Required task:
Retype, with no alterations, every line between the one containing "Build this scene" and the one containing "scene.view_settings.exposure=0", counting both of those lines too. Pictures are to be left out.

Raw data:
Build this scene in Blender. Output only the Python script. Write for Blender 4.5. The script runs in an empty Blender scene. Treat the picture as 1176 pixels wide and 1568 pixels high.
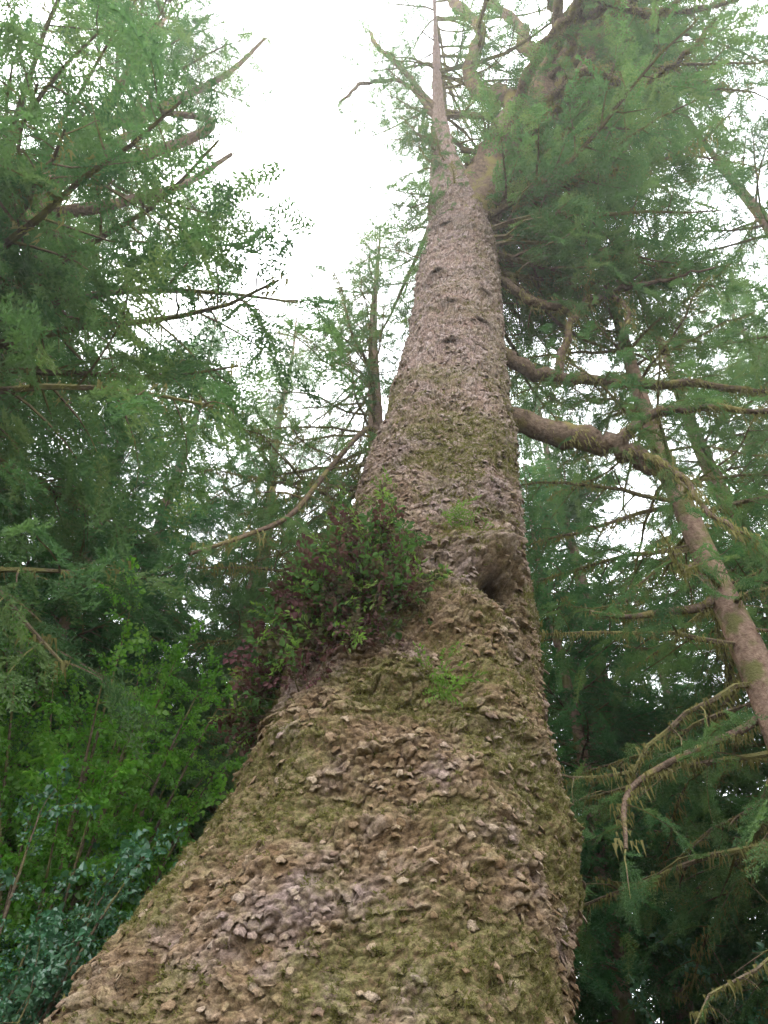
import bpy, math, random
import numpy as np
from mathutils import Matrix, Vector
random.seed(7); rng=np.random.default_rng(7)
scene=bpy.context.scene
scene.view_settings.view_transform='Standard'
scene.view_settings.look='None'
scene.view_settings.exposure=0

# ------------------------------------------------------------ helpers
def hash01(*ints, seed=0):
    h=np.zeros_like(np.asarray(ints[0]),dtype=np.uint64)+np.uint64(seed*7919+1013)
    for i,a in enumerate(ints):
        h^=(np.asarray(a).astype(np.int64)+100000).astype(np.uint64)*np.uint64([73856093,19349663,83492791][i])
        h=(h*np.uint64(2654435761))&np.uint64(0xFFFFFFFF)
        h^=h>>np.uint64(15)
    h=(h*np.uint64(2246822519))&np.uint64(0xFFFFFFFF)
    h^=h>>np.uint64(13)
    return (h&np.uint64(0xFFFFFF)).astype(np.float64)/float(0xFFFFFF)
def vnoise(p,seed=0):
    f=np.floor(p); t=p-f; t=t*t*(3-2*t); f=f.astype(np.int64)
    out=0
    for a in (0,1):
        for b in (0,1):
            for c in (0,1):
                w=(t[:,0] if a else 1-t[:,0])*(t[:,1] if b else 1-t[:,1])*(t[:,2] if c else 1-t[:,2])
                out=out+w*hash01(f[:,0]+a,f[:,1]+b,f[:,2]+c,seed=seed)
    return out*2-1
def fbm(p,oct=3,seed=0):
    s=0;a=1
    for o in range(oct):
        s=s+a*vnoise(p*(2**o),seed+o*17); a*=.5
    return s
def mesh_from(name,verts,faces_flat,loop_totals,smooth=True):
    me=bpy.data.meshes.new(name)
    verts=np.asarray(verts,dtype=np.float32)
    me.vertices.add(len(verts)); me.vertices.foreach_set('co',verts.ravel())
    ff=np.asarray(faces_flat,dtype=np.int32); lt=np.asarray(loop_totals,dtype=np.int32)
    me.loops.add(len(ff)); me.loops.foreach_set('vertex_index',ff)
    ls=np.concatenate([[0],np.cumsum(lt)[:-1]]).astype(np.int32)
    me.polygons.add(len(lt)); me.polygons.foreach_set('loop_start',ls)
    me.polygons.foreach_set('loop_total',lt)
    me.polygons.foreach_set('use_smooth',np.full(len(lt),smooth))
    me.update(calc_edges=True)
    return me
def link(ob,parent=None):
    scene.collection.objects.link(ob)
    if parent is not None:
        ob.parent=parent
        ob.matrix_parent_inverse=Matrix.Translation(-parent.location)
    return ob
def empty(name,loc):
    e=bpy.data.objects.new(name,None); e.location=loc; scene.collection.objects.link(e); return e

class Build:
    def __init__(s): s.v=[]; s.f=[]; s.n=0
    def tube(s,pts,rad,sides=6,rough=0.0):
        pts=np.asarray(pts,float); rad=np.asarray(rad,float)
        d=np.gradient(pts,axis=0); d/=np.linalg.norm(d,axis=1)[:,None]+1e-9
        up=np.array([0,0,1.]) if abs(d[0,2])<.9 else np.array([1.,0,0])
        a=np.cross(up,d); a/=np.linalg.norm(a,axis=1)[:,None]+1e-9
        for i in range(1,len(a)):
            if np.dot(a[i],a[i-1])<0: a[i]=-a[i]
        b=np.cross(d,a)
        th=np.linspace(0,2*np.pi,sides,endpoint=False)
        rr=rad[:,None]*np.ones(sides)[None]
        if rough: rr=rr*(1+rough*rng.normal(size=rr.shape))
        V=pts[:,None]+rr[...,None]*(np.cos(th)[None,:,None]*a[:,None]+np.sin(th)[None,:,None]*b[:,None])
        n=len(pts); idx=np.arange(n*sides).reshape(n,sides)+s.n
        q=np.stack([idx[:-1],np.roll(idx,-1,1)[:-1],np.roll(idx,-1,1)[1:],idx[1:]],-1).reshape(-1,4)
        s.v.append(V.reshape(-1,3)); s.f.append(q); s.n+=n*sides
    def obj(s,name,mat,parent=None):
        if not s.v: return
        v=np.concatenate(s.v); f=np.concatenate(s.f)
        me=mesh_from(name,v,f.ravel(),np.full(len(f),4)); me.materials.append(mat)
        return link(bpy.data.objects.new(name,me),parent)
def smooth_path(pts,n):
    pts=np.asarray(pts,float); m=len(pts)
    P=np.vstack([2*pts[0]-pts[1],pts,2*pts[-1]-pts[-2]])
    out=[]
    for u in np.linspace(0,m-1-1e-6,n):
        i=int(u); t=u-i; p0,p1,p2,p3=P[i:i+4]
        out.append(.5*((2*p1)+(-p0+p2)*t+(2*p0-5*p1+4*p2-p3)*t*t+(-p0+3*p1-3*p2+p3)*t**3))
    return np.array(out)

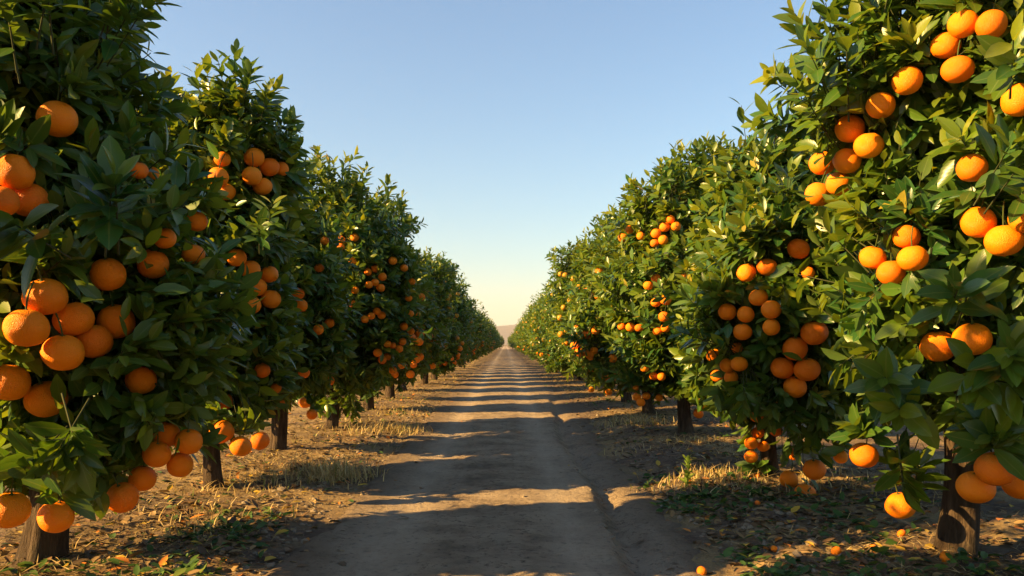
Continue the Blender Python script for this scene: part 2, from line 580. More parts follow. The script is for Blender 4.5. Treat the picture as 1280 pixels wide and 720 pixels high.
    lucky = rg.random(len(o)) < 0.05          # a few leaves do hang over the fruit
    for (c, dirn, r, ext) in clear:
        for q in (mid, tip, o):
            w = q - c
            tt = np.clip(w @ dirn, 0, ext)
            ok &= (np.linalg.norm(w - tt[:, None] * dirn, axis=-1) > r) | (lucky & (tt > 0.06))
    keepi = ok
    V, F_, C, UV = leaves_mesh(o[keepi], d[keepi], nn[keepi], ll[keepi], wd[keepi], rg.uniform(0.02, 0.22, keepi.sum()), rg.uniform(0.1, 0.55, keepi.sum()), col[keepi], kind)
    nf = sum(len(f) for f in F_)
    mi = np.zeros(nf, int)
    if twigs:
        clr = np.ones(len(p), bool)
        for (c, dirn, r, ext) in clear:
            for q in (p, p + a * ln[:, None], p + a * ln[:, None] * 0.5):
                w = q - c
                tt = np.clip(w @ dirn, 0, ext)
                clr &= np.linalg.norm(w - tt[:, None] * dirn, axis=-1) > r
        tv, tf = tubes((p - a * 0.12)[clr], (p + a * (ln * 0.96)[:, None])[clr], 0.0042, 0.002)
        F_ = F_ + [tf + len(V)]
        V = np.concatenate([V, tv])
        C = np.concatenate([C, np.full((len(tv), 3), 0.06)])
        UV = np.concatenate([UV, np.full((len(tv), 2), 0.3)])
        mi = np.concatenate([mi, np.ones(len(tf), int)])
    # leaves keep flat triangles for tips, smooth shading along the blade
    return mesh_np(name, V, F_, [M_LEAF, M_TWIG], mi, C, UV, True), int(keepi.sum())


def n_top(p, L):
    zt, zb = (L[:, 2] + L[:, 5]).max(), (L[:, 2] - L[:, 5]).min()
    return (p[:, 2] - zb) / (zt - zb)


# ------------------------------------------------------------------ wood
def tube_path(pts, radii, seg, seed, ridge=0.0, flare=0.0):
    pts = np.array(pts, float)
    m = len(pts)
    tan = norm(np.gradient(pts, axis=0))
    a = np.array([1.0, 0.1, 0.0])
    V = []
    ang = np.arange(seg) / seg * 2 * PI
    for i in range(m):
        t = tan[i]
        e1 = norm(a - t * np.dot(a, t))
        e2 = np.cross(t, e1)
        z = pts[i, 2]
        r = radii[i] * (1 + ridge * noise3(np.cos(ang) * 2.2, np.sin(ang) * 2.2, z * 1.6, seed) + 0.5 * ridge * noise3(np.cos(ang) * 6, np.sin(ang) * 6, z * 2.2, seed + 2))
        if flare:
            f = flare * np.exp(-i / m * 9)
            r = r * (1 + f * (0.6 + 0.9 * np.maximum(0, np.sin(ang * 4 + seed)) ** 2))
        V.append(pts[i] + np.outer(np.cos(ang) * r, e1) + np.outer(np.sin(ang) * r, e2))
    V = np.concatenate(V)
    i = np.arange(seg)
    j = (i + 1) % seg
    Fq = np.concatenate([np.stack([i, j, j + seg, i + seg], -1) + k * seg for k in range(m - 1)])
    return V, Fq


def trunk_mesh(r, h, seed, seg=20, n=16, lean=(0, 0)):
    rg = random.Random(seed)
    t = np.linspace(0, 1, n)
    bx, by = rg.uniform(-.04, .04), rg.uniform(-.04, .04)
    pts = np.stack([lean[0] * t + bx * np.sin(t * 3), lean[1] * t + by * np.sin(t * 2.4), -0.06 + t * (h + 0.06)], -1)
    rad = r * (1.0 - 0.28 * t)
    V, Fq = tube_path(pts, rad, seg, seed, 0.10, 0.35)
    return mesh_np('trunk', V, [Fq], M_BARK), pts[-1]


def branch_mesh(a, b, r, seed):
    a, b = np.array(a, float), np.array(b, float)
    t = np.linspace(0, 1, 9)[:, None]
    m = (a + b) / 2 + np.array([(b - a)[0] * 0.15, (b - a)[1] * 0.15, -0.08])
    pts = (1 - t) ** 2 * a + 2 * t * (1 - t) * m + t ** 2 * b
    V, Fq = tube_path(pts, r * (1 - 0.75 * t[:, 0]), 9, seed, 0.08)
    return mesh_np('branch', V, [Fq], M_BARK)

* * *

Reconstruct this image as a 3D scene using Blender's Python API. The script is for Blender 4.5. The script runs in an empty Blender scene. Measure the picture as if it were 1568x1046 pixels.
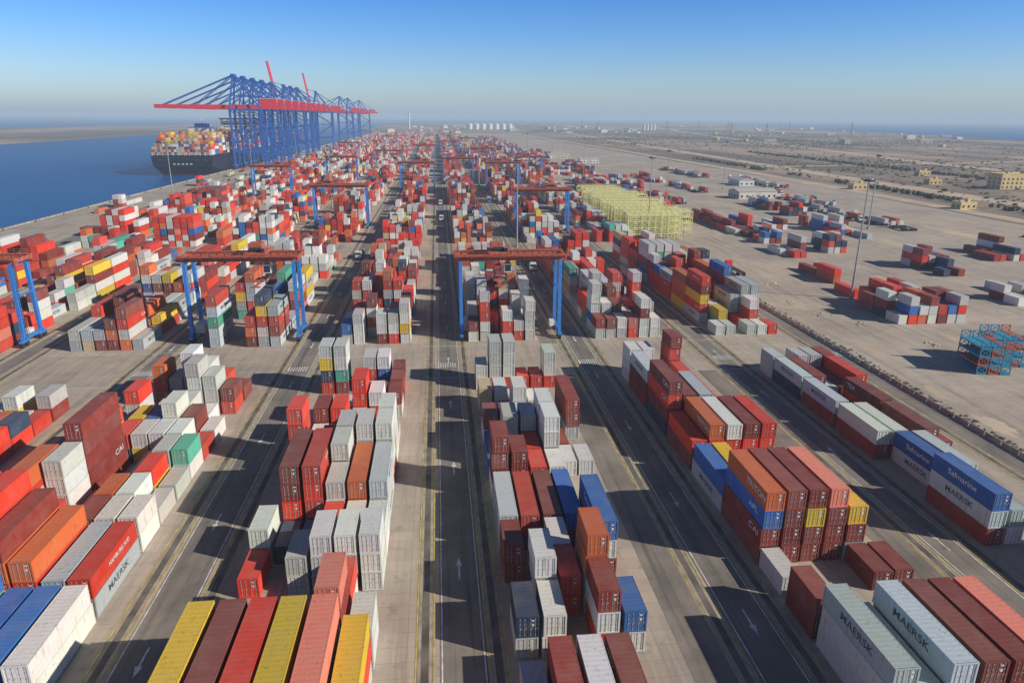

* * *

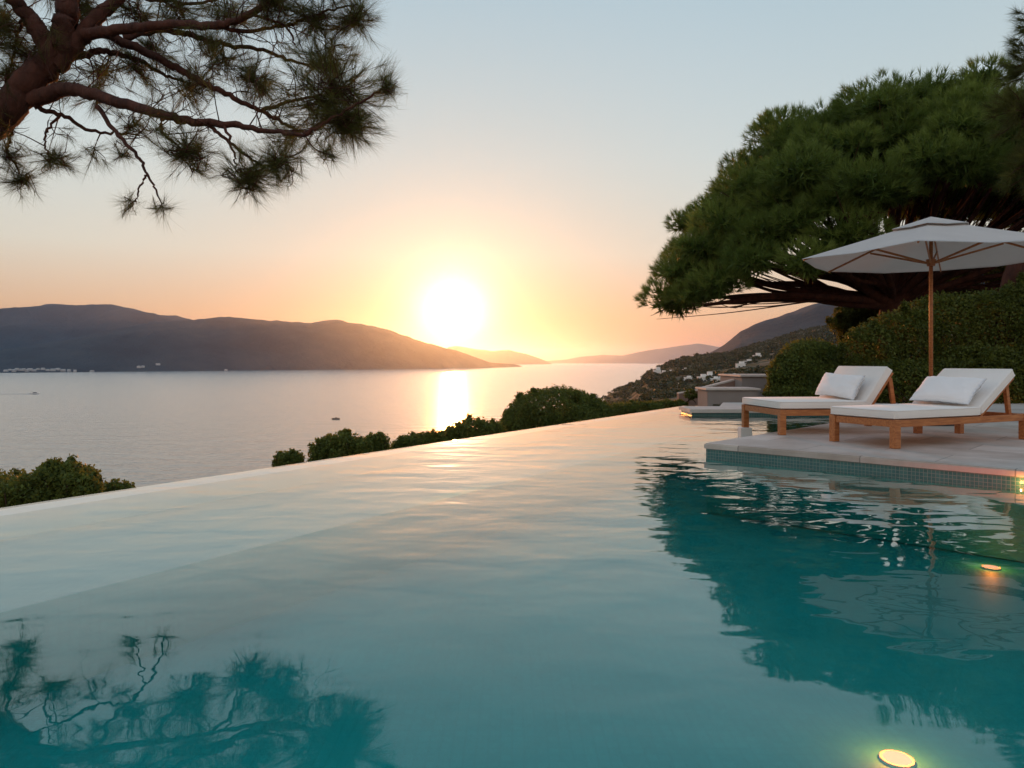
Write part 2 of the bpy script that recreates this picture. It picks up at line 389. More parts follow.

Output below:
Build this scene in Blender. Output only the Python script. Write for Blender 4.5. The script runs in an empty Blender scene. Treat the picture as 1176 pixels wide and 1568 pixels high.
import bpy, math, random
import numpy as np
from mathutils import Matrix, Vector
random.seed(7); rng=np.random.default_rng(7)
scene=bpy.context.scene
scene.view_settings.view_transform='Standard'
scene.view_settings.look='None'
scene.view_settings.exposure=0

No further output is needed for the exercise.